The rapid advancement of Artificial Intelligence (AI) has transformed the landscape of engineering design, particularly in the context of sustainable practices. This chapter explores the integration of AI-driven multicriteria decision-making (MCDM) techniques in real-time engineering decision-making processes, with a focus on enhancing sustainability, efficiency, and adaptability. AI’s ability to process vast streams of data in real time provides engineers with powerful tools for optimizing design decisions that account for multiple, often conflicting, sustainability criteria. By merging AI algorithms with traditional MCDM methods, engineers are empowered to make more informed and dynamic choices across diverse engineering disciplines, such as energy systems, manufacturing, and civil infrastructure. The chapter delves into the application of adaptive algorithms for processing real-time data, improving decision accuracy and responsiveness in dynamic environments. Furthermore, it addresses the challenges and opportunities inherent in this evolving field, including ethical considerations, data privacy, and the socio-economic impact of AI-driven decision-making. Through comprehensive analysis and case studies, this work highlights the potential of AI to address pressing global challenges, from reducing environmental impact to enhancing societal equity. Ultimately, this chapter serves as a critical resource for both researchers and practitioners seeking to integrate AI into sustainable engineering design frameworks, offering insights into the future direction of the field.

Introduction

Sustainable engineering design has become a key focal point in addressing the environmental and societal challenges faced by modern industries [1]. With the growing recognition of climate change, resource depletion, and socio-economic disparities, engineering design is increasingly expected to contribute to solutions that not only meet technical and economic objectives but also enhance environmental stewardship and social well-being [2]. Engineering design processes were centered around optimizing performance, cost, and time constraints [3]. The need to incorporate sustainability into design decision-making has led to the adoption of frameworks that consider a broader spectrum of criteria [4]. These frameworks aim to balance conflicting priorities such as environmental impact, resource efficiency, cost-effectiveness, and social responsibility, ensuring that engineering projects align with long-term sustainable development goals [5].

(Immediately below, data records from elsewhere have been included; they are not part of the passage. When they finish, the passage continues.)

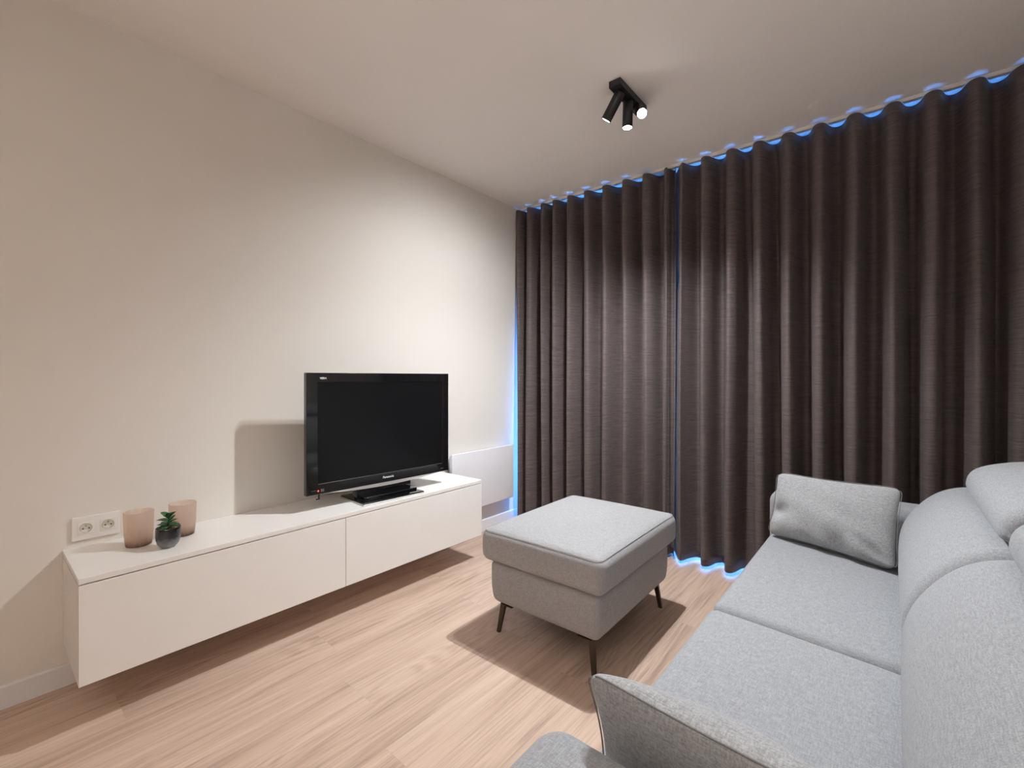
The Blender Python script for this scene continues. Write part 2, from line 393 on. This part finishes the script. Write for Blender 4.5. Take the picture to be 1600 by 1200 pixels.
# ------------------------------------------------------------------ CURTAINS
RSL = .030                          # the rail runs very slightly out of square with the side walls
def rail_y(x): return 2.868 + RSL*(x+2.3)
bm = bmesh.new(); q0, q1 = WX+.002, RX-.002
for p_ in ((q0, 0), (q1, 0)): pass
vv = [bm.verts.new((x_, rail_y(x_)+dy, z_)) for x_ in (q0, q1) for dy, z_ in ((0, 2.4825), (.026, 2.4825), (.026, 2.4998), (0, 2.4998))]
for f_ in ((0, 1, 2, 3), (7, 6, 5, 4), (0, 4, 5, 1), (1, 5, 6, 2), (2, 6, 7, 3), (3, 7, 4, 0)): bm.faces.new([vv[k] for k in f_])
rail = fin('curtain_rail', bm, M['rail'])
tag(rail, 'slim white curtain rail fixed to the ceiling above the brown curtains', 'curtain rail')
def lerp(a, b, t): return a+(b-a)*t
def curtain(name, crests, t0, t1, ztop, zbot, label, amp=.074, drift=None, tuck=0, steps=26):
    """crests: x of each fold's crest; the cloth waves between them; t counts crests"""
    n = len(crests)
    rnd = random.Random(len(crests)); ph = [rnd.uniform(0, 6.28) for _ in range(n+3)]; am = [rnd.uniform(.88, 1.06) for _ in range(n+3)]
    def cx(t):
        i = max(0, min(n-2, int(math.floor(t)))); return lerp(crests[i], crests[i+1], t-i)
    def wd(t):
        i = max(0, min(n-2, int(math.floor(t)))); return crests[i+1]-crests[i]
    T = [t0+(t1-t0)*i/(steps*(t1-t0)) for i in range(int(steps*(t1-t0))+1)]
    Z = [zbot+(ztop-zbot)*i/46 for i in range(47)]
    bm = bmesh.new(); G = []
    for z in Z:
        h = (z-zbot)/(ztop-zbot); rowv = []
        for t in T:
            i = int(math.floor(t+.5)); k = max(0, min(n, i+1))
            p = wd(t); b = .03*p
            A = min(amp, .62*p if p > .06 else .33*p)*am[k]*(1 + .10*(1-h)*math.sin(ph[k]))
            A = lerp(A, min(.052, .5*p), max(0, (h-.55)/.45)**2)
            yc = rail_y(cx(t)) + .013 - .085*(1-h)
            xs = cx(t) + b*math.sin(4*PI*t)
            if tuck and -.5 < t < .5:            # the leading fold is a narrow one
                q_ = abs(t)/.5; q_ = q_*q_*(3-2*q_); xs = crests[0] + (xs-crests[0])*lerp(.3, 1, q_)
            x = xs*(yc-A)/2.74
            # hang: folds wander and lean a little on their way down
            x += (1-h)*.014*math.sin(ph[k]*.7+1.7*h+t*.4)*min(1, p/.1)
            # small second-order creases between the folds
            y = yc - A*math.cos(2*PI*(max(t, -.5) if tuck else t)) + .0060*math.sin(6*PI*t+ph[k]+2.2*h)*(1-abs(2*h-1)**6)
            if drift: x += drift(t, h)
            y += tuck*max(0, -max(t, -.5))*2
            rowv.append(bm.verts.new((x, y, z)))
        G.append(rowv)
    for A_, B_ in zip(G, G[1:]):
        for j in range(len(T)-1): bm.faces.new((A_[j], A_[j+1], B_[j+1], B_[j]))
    me = bpy.data.meshes.new(name); bm.to_mesh(me); bm.free()
    o = link(name, me, M['curtain'], smooth=True)
    sd = o.modifiers.new('thick', 'SOLIDIFY'); sd.thickness = .0022; sd.offset = 0
    return tag(o, label, 'curtain')
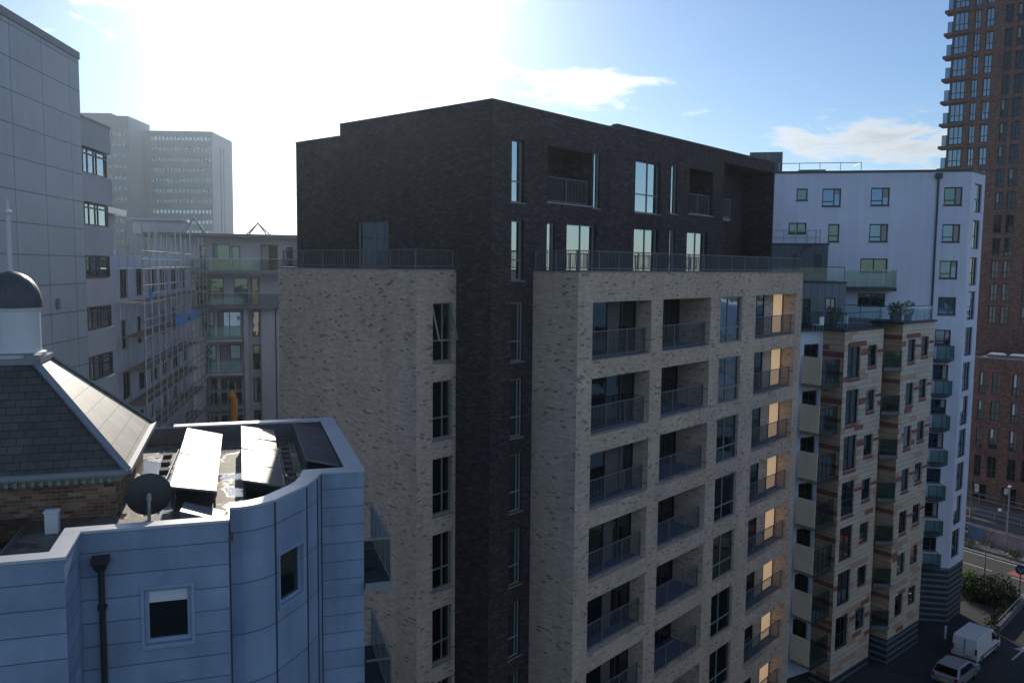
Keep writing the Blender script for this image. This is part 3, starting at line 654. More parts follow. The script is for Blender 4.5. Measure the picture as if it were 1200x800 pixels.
# solar panels: three tilted columns
PVROWS = [('bright left', -1.5, -.55, 19.0, 4), ('middle', -.02, .9, 19.1, 4), ('shaded right', 1.46, 2.3, 20.75, 3)]
names = {('bright left', 0): 'solar panel in the bright left column, nearest the satellite dish', ('bright left', 1): 'solar panel in the bright left column, second from the satellite dish',
         ('bright left', 2): 'solar panel in the bright left column, second from the rear parapet', ('bright left', 3): 'solar panel in the bright left column, against the rear parapet',
         ('middle', 0): 'solar panel at the front end of the middle column, half in shadow', ('middle', 1): 'solar panel second from the front in the middle column',
         ('middle', 2): 'solar panel third from the front in the middle column', ('middle', 3): 'solar panel at the rear end of the middle column by the parapet',
         ('shaded right', 0): 'dark solar panel in the shaded right column, nearest the curved coping', ('shaded right', 1): 'dark solar panel in the middle of the shaded right column', ('shaded right', 2): 'dark solar panel at the rear of the shaded right column'}
for nm, p0, p1, q0, n in PVROWS:
    for k in range(n):
        qa, qb = q0 + k * 1.665, q0 + k * 1.665 + 1.61; jt_ = random.uniform(-.02, .02); za, zb = 20.78 + jt_, 20.58 - jt_
        t = root('solar_panel', names[(nm, k)], 'solar panel', pq((p0 + p1) / 2, (qa + qb) / 2, ZR), 'solar panels on the flat roof')
        def P4(i0, i1, j0, j1, dz): return [pq(p0 + (p1 - p0) * i, qa + (qb - qa) * j, za + (zb - za) * i + dz) for i, j in ((i0, j0), (i1, j0), (i1, j1), (i0, j1))]
        mb = MB(); mb.hexa(P4(.03, .97, .02, .98, -.03) + P4(.03, .97, .02, .98, .0)); mb.build('cell_sheet', M['pv'], t)
        mb = MB()
        for r_ in ((0, 1, 0, .02), (0, 1, .98, 1), (0, .03, .0205, .9795), (.97, 1, .0205, .9795)): mb.hexa(P4(*r_, -.04) + P4(*r_, .006))
        mb.build('frame', M['greytrim'], t)
        mb = MB()
        for j in (.2, .8):
            a_, b_ = P4(.06, .94, j, j, -.042)[:2]; mb.bar(a_, Vector((a_.x, a_.y, ZR)), .04); mb.bar(b_, Vector((b_.x, b_.y, ZR)), .04); mb.bar(a_, b_, .04)
        a_ = P4(.02, .02, .05, .95, -.05); mb.face([a_[0], a_[2], Vector((a_[2].x, a_[2].y, ZR + .06)), Vector((a_[0].x, a_[0].y, ZR + .06))])
        mb.build('mounting', M['greytrim'], t)
# ballast slabs and cable runs between the panels
sp = [(-.32, 19.6 + .75 * k) for k in range(0)] + [(-.10 - .12, 19.9 + .8 * k) for k in range(0)] + [(1.16, 20.6 + .62 * k) for k in range(9)] + [(-1.95, 21.2 + .9 * k) for k in range(5)]
for k, (p, q) in enumerate(sp):
    mb = MB(); r_ = random.uniform(-.06, .06)
    mb.box(FPQ, p - .11 + r_, p + .11 + r_, q - .17, q + .17, ZR + .002, ZR + .085)
    side = 'beside the bright left column' if p < -1 else 'between the left and middle columns' if p < .5 else 'between the middle and shaded right columns'
    tag(mb.build('ballast_slab', M['ballast'], None, bevel=.01), 'small ballast slab on the roof ' + side + ' of solar panels', 'slab', 'ballast slabs ' + side)
mb = MB()
for pts in ([(1.05, 20.4), (1.0, 22.5), (1.06, 26.2)], [(1.3, 20.9), (1.27, 23.5), (1.33, 26.0)], [(-1.75, 19.2), (-1.8, 22), (-1.72, 26)]):
    for a_, b_ in zip(pts, pts[1:]): mb.tube(pq(*a_, ZR + .05), pq(*b_, ZR + .05), .022, n=6)
tag(mb.build('cable_conduit', M['plastic']), 'black cable conduits running along the flat roof between solar panels', 'conduit')
# satellite dish
dc = pq(-1.78, 17.75, 20.62); t = root('satellite_dish', 'dark round satellite dish on a pole at the parapet, seen from behind', 'satellite dish', pq(-1.78, 17.75, ZR))
face_n = (Qd * .98 - Pd * .12 + UP * .10).normalized(); dx = face_n.cross(UP).normalized(); dy = dx.cross(face_n)
dc2 = pq(-1.8, 17.95, 20.86); mb = MB(); rr, nn_ = .44, 28; prev = None
for i in range(6):
    r_ = rr * i / 5; ring = [dc2 + face_n * (.22 * (r_) ** 2 / rr) + (dx * math.cos(6.2832 * k / nn_) + dy * math.sin(6.2832 * k / nn_)) * r_ for k in range(nn_)]
    if prev:
        for k in range(nn_):
            a_, b_, c_, d_ = prev[k], prev[(k + 1) % nn_], ring[(k + 1) % nn_], ring[k]
            mb.face([a_, b_, c_, d_], smooth=True); o_ = face_n * .012; mb.face([d_ + o_, c_ + o_, b_ + o_, a_ + o_], smooth=True)
    prev = ring
mb.build('dish', M['trim'], t)
mb = MB(); mb.tube(pq(-1.8, 17.8, ZR), dc2 - face_n * .12 + Vector((0, 0, .1)), .035); mb.bar(dc2 - face_n * .14, dc2, .1); mb.tube(pq(-1.8, 17.8, ZR + .02), pq(-1.8, 17.8, ZR + .05), .16, n=12); mb.build('mast', M['galv'], t)
mb = MB(); mb.tube(dc2 - dy * .38, dc2 + face_n * .42 - dy * .1, .014); mb.tube(dc2 + face_n * .40 - dy * .1, dc2 + face_n * .5 - dy * .08, .03); mb.build('feed_arm', M['galv'], t)
# white vent box, roof light, stacked trim
mb = MB(); bxp = pq(-3.62, 18.3); mb.box(FPQ, -3.74, -3.50, 18.2, 18.42, ZR + .002, ZR + .42)
mb.box(FPQ, -3.76, -3.48, 18.18, 18.44, ZR + .42, ZR + .45); tag(mb.build('roof_vent', M['white'], None, bevel=.01), 'small white box vent standing on the dark flat roof', 'vent')
mb = MB(); mb.box(FPQ, -5.6, -4.15, 16.6, 19.0, ZR + .002, ZR + .14); rl = tag(mb.build('roof_light', M['alu'], None), 'large flat glazed roof light with a thin metal frame beside the white vent', 'roof light')
mb = MB(); mb.box(FPQ, -5.55, -4.18, 16.63, 18.97, ZR + .14, ZR + .155); mb.build('pane', M['g_dark'], rl)
for k, (p, q, l, a_) in enumerate(((-1.9, 17.3, .9, .3), (-1.2, 17.6, 1.1, -.2), (-.9, 17.25, .8, .15), (-2.1, 18.2, .7, .9))):
    mb = MB(); u_ = Pd * math.cos(a_) + Qd * math.sin(a_); c_ = pq(p, q, ZR + .04 + .03 * (k % 2)); mb.bar(c_ - u_ * l / 2, c_ + u_ * l / 2, .14, .04)
    tag(mb.build('timber_offcut', M['wood']), 'loose board lying on the roof below the satellite dish', 'board', 'loose boards below the satellite dish')
mb = MB(); mb.hexa([pq(p, q, ZR + .02) for p, q in ((-1.25, 18.1), (-.4, 17.95), (-.35, 18.7), (-1.2, 18.85))] + [pq(p, q, ZR + z) for p, q, z in ((-1.25, 18.1, .30), (-.4, 17.95, .06), (-.35, 18.7, .06), (-1.2, 18.85, .30))])
tag(mb.build('sloped_hatch', M['greytrim'], None, bevel=.01), 'dark sloping hatch cover in front of the bright left solar column', 'hatch')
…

Multicriteria Decision-Making (MCDM) techniques have emerged as a powerful tool in this context, enabling decision-makers to evaluate multiple design alternatives based on a variety of sustainability criteria [6]. MCDM helps prioritize the most optimal solutions by systematically weighing and comparing different factors, providing a structured approach to decision-making [7]. Traditional MCDM methods often struggle to account for the complexity and dynamic nature of real-world engineering problems [8]. As sustainability challenges become increasingly intricate and multifaceted, the need for more advanced, adaptive decision-making systems has become clear [9]. This is where Artificial Intelligence (AI) plays a crucial role, offering significant advantages in handling large-scale, complex data and enhancing decision-making processes [10].

AI-driven MCDM techniques integrate machine learning, optimization algorithms, and real-time data analysis to provide engineers with more accurate, adaptive, and scalable decision-making models [11]. By utilizing AI, engineers can make decisions that consider multiple factors simultaneously, from environmental impact and energy efficiency to social equity and economic feasibility [12]. AI models can process vast amounts of real-time data, offering insights into changing conditions and optimizing decisions accordingly [13]. This real-time adaptability is especially valuable in fast-paced, dynamic environments where design parameters constantly shift, such as in smart cities, renewable energy systems, and advanced manufacturing processes [14]. The integration of AI with MCDM, therefore, represents a leap forward in addressing sustainability challenges with greater precision and flexibility [15].